Japan, Through a Philippine Perspective Part 2

Filipino school children are taught and tested on the Japanese occupation of the Philippines during World War II.  After the surrender of the Filipino forces in April 9, 1942, thousands of prisoners of war marched for more than a hundred kilometres to the point exhaustion, many to the point of death,  in what would be eventually known as the Bataan Death March. From 1942 to 1945, Japanese soldiers were said to have starved, killed, tortured, and raped Filipino men and women. (Source: http://en.wikipedia.org/wiki/Bataan_Death_March)

When Filipino women go to Japan, there is often, more than our politically correct selves would like to admit, a reflexive negative connotation. Even my dear seventy-four year old grandmother, whenever someone asks her where I work or what I am doing, glibly says that I have become a Japayuki, the stereotypical Filipino woman who has chosen to work in the land of the rising sun, her ability to put food on the table directly proportional to her ability to initiate the rising of certain appendages. However, she is quick to inform people, lest there be a remote possibility that her audience imagines her unica hija is a flesh trader, of what it is that I actually do.

There is no shortage of negativity, no lack of bad blood, and if we insisted on dwelling on the past, then that past will consume us. The mistakes that we made once should be warnings and not models. I am in no way belittling the horror that people went through during those times. What I am saying is that those were war crimes, that war in itself is a crime, and that no nationality was exempt from blame. No one person should be judged for the actions of another.

World Without Strangers

 The Japan that I discovered is radically different.

The people I spent time with the most were my students. Since many of them were about our age, it was more of a horizontal relational structure rather than the traditional vertical one. Like many Filipino university students, they were consumed by great life plans, the routine of school and the academic validation of grades, the possibles versus the probables of adolescent love, the discovery and death of friendships, and all the other things that comprise the wallpaper of growth.I suppose the most distinct difference is that Japanese students are incredibly shy, regardless of age or social status. Most people are hesitant when you first meet them, but the Japanese have a decidedly higher social activation energy. Many students also have an arubaito, or a part-time job. While this is common in many countries, most Filipino students who come from middle class families are not expected to have a part-time job. Their primary responsibility is to go to school and get good grades, end of discussion. Perhaps this is because even for the diploma-waving educated, employment is a challenge. But I think learning to balance the demands of a job and an education is an important skill, and in the long-term, Filipino students would benefit from the discipline this will develop.

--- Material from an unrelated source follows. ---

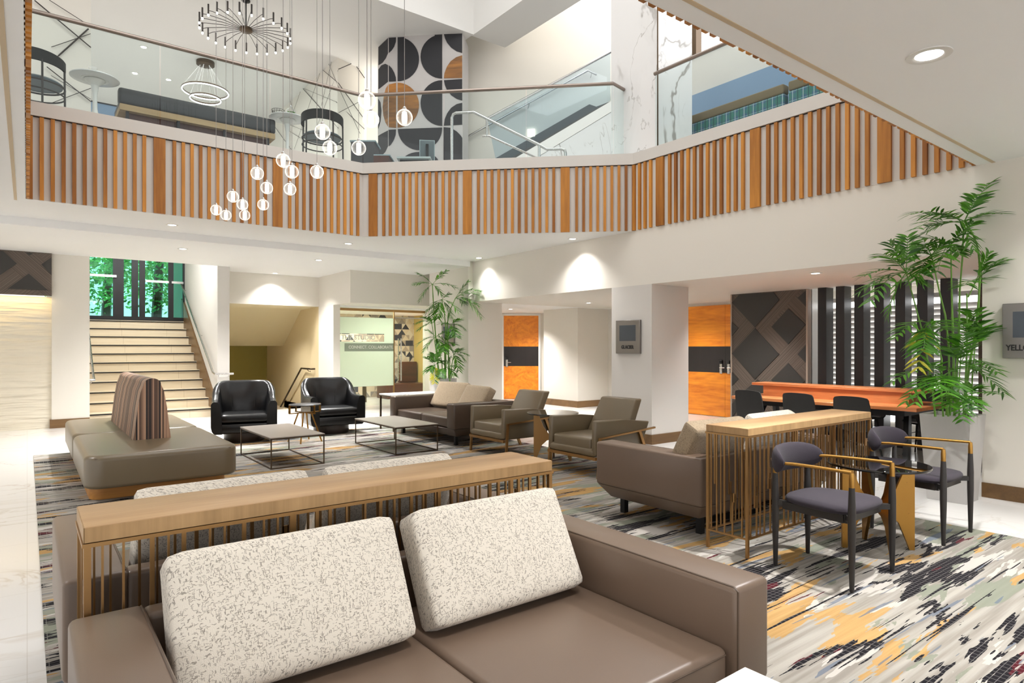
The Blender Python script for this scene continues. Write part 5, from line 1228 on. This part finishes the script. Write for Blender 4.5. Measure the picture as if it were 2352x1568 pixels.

The Japanese family is also quite similar to the Filipino family, in that it is more patriarchal, and that women and men have defined social responsibilities. However, essentially, parents are partners and children continue to run around in circles, as they do in any country. Once, when we were having dinner with our foster family, a documentary about orphaned, indigent Filipino children was aired on television. Though the show was mostly in Japanese, I was really surprised to discover that a Japanese national migrated to a rather dangerous area in Mindanao to establish a home for these children, and that he had been doing so for so many years. I learned that okasan, who was crying for most of the hour, regularly donated money to this foundation. This man and this mother were so concerned for children who were, for the longest time, forgotten by their own government. It made me feel good knowing people like them were real. It made me feel guilty because I know I should be doing more.

Love, Not War

There is no definite black and white in a culture. People and cultures are in constantly changing gradients, and we have to approach each one with understanding, not judgment. I have always believed that generalizations should always be taken with a grain of salt. For example, I think that the Japanese are very private, disciplined, dignified, and professional as a people. The apparent limitation of this is that social supports are also restrained. I was surprised to learn that even among friends, they don’t really talk about their love lives or dreams or other adolescent conversation mainstays, at least not with the depth that most Filipinos do. But there are a few people who, once they become comfortable enough, do open up and talk about what weighs on them. When you think about it, this is actually were most of us start from.

Because while there are cultural differences, and losses in translation do occur, at the core of it, people ought to be judged for what they do and not for what happened beyond their control. For the four months we were in Japan, we were treated with genuine kindness, respect, and love.

The founder of the Japanese university had a very simple – but not simplistic –  vision for his students. He wanted them to form as many relationships, friendships, with people from other countries. The more we know people, the less we believe and propagate stereotypes. The more people you genuinely care for in another country, the more that country becomes real to you.  It becomes more than a statistic, more than another entry in an oft-neglected bucket list. If these students grow up to be leaders in education, health, and government, and the idea of a world without strangers is inculcated in them, that will make a difference.